Oui tout à fait, depuis ma nomination, j’ai activement participé à des rencontres en France et en Europe avec des agents et des artistes pour commencer à façonner une partie de la programmation internationale, parallèlement au lancement de l’appel à participation à l’échelle nationale. L’idée était de faire des soirées à thème, des soirées qui répondent à un plus large spectre, des artistes tunisiens et du monde entier qui proposent du nouveau, de l’original et de la qualité. Et nous avons commencé à avoir des retours d’artistes et têtes d’affiches internationaux. Mais vu la situation sanitaire actuelle, cela sera reporté pour l’été 2021.

Est-ce que les accords déjà faits seront valables pour l’édition prochaine ? Quelle a été l’attitude des artistes internationaux ?

Nous avons bien avancé dans les négociations et je pense que les artistes étaient compréhensifs, ils ont répondu d’une manière très positive pour le report pour l’été 2021, d’autant plus que cette pandémie touche le monde entier et tout le monde est au courant. Cette fois, la Tunisie n’est pas isolée comme c’était le cas auparavant suite aux attaques terroristes. Donc tous ceux avec qui nous avons eu des échanges acceptent le report sans problème.

Avec la crise que le monde vit, le ministère de la Culture a déjà annoncé que Carthage cette année sera national et la programmation sera purement tunisienne, comment avez-vous rebondi sur cette décision et quel aspect aura Carthage 2020 ?

Bien évidemment, la crise sanitaire a bouleversé le monde en général, toutes les économies du monde, et l’économie tunisienne en est particulièrement touchée. Plusieurs raisons ont mené à cette décision prise en commun accord avec Madame la Ministre de la Culture. Tout d’abord, l’impact de la pandémie sur notre économie, donc sur le budget du festival, et c’est la première raison d’avoir fait le choix d’opter pour une programmation exclusivement nationale, ensuite se pose le problème du transport aérien, de la logistique, de la technique… Et je suis pertinemment convaincu que c’est la bonne décision dans la mesure où l’écosystème de la culture, qui est déjà fragile et qui est aujourd’hui encore plus fragilisé, doit surmonter cette crise, et le festival de Carthage est une occasion d’aider le secteur à se relever cette année. Car il ne faut jamais oublier qu’un festival comme Carthage n’est pas uniquement un artiste qui se reproduit sur scène, c’est un backstage, des techniciens, des ouvriers, des agents et tout ce qui gravite autour comme activité… Pour ce qui est de la programmation internationale, nous la gardons pour le retour à l’international pour 2021.

Avec une programmation purement tunisienne, croyez- vous que le public sera au rendez-vous ?

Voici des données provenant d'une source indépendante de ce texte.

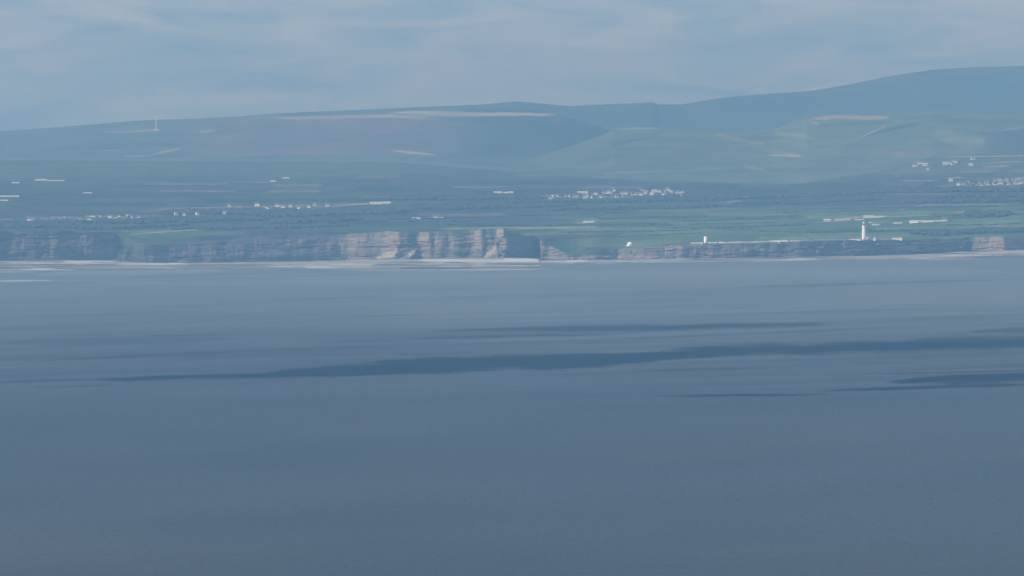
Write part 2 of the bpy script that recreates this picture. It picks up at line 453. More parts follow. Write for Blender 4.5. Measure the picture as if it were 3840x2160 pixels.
lean = (fbm(Uc2 / 22.0, Zc / 15.0, 151, 3) - 0.5) * 16 + (vnoise(Uc2 / 5.0, Zc / 6.0, 152) - 0.5) * 4
lean = np.clip(lean, -9, 9) * (1 - r ** 6) * (1 - (1 - r) ** 8)
near_jump = np.clip(np.minimum(np.abs(nxc - 2030), np.minimum(np.abs(nxc - 2145), np.abs(nxc - 2203))) / 20.0 - 0.6, 0, 1)
dcol = coast_d(Uc2 + lean * near_jump / 1.6)
dcol = dcol - (dcol - db[None]) * np.maximum(r ** 6, (1 - r) ** 8)
Dc = dcol + (dt - db)[None] * r ** 1.15 + (ledge + crack) * fade
# scree cones leaning against the foot of the cliff: centre, half width (photo px), height m
for cx, hw, hm, lean in ((1470, 70, 24, 30), (1535, 44, 22, 30), (1868, 58, 34, -8), (2330, 40, 8, 0), (470, 90, 18, 0), (700, 60, 10, 0), (2500, 30, 10, 0), (1700, 60, 6, 0), (3720, 60, 7, 0)):
    hz = zb[None] + hm * np.clip(1 - np.abs(nxc - cx - lean * (Zc - zb[None]) / hm) / hw, 0, 1) ** 1.2 * (0.85 + 0.3 * vnoise(nxc / 7.0, Zc / 3.0, 60))
    Dc = Dc - np.clip(hz - Zc, 0, None) * 1.35
Vc = V0 + (H - Zc) / (K * Dc)
NX, NY = to_photo(Uc2, Vc)
rel = (Zc - zb[None]) / (zt - zb)[None]
shale = hash2(bed, 3, 57)
col = C['rock'][None, None] * np.ones(NX.shape + (1,))
put((shale < 0.42), 'shale', 0.75)
put((shale > 0.80), 'pinkrock', 0.6)
patch = fbm(nxc / 70.0, Zc / 16.0, 58)
put(sstep(0.55, 0.75, patch), 'shale', 0.55)
put(sstep(0.5, 0.3, patch), 'pinkrock', 0.4)
veg = sstep(0.45, 0.62, fbm(nxc / 60.0, Zc / 8.0, 59)) 
put(sstep(0.86, 0.98, rel) * 0.8 * np.ones_like(NX), 'field', 0.6)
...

Les artistes qui seront sur la scène de Carthage cette année ne sont pas une roue de secours, ce sont des artistes qui ont des projets et qui ont déposé leurs dossiers. C’est une programmation qui sera aussi réfléchie. Il ne faut pas oublier que nous avons aussi nos têtes d’affiches tunisiennes qui sont très bien accueillies par le public du festival de Carthage et beaucoup de talents tunisiens émergeants qui ont aussi leur public.

Et ma vision va dans le sens de favoriser la découverte d’artistes émergents et mettre en avant la nouvelle scène. Il y aura aussi une scène parallèle pour cette catégorie-là. Les autres arts sont aussi prévus comme le théâtre, la danse et le cinéma. Et si tout va bien, le public sera certainement au rendez-vous

On parle aussi d’un rayonnement de Carthage sur les régions, avez-vous déjà établi une vision pour cette décentralisation ?

Nous avons une idée et un concept pour une présence régionale originale réfléchie avec l’aide d’acteurs associatifs dans les régions ainsi que les délégations culturelles. C’est une équipe dynamique jeune et motivée qui se concerte et échange des idées pour proposer la meilleure formule, nouvelle et innovante. Nous avons pensé à une sorte de caravane avec une scène mobile à travers les villes et les villages. Nous avons pensé à développer des créations régionales qui vont être jouées avec le label du festival de Carthage.  Pour cela, espérons que tout ira bien pour nous et pour le monde entier. Carthage cette année sera une édition exceptionnelle dans le vrai sens du terme.